Whitenight also filed a lawsuit in 4th District Court for alleged violations of the U.S. Fair Labor Standards Act. She seeks $23,406 for 1,296 regular and 319 overtime hours for which Whitenight says she was not compensated.

Morris O. Haggerty, the assistant attorney general who represents UVSC, said leaders at the Orem college deny the accusations of discrimination.

"Ms. Whitenight went through the competitive process, but she was not one" of the final candidates for the job, Haggerty said. "There was no discrimination of any sort," he said.

Also, court records say Whitenight's signed timecards throughout her employment never indicate she needed overtime to complete her assigned tasks.

In court files, UVSC attorneys also contend that Whitenight, who says in district court records she didn't include overtime on her timecard for fear of being terminated, was not employed continuously as a costumer and adjunct faculty.
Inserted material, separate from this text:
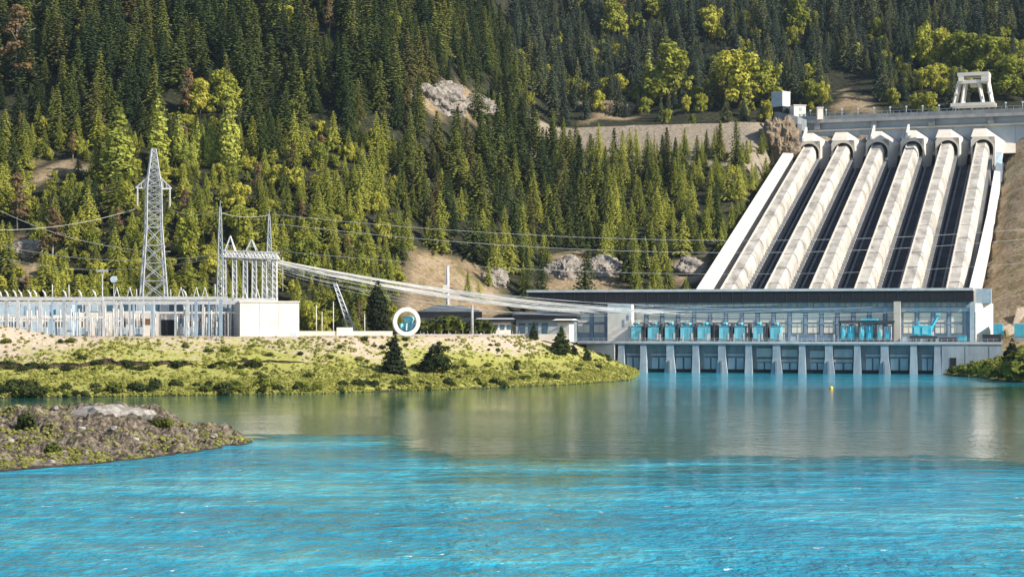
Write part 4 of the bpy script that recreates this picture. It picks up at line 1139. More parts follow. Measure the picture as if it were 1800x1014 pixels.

Federal policy requires UVSC to keep records of the race and ethnicity of people who work — or apply — at the school.

Of all workers at UVSC, 46 percent are women. But of the professor's ranks, the number of women dips to 32 percent, according to UVSC's most recent affirmative action report.

Officials say efforts are made to attract women and minority professors. In the 15-month period from July 1999 to October 2000, the number of women faculty increased from 74 to 92, according to the report.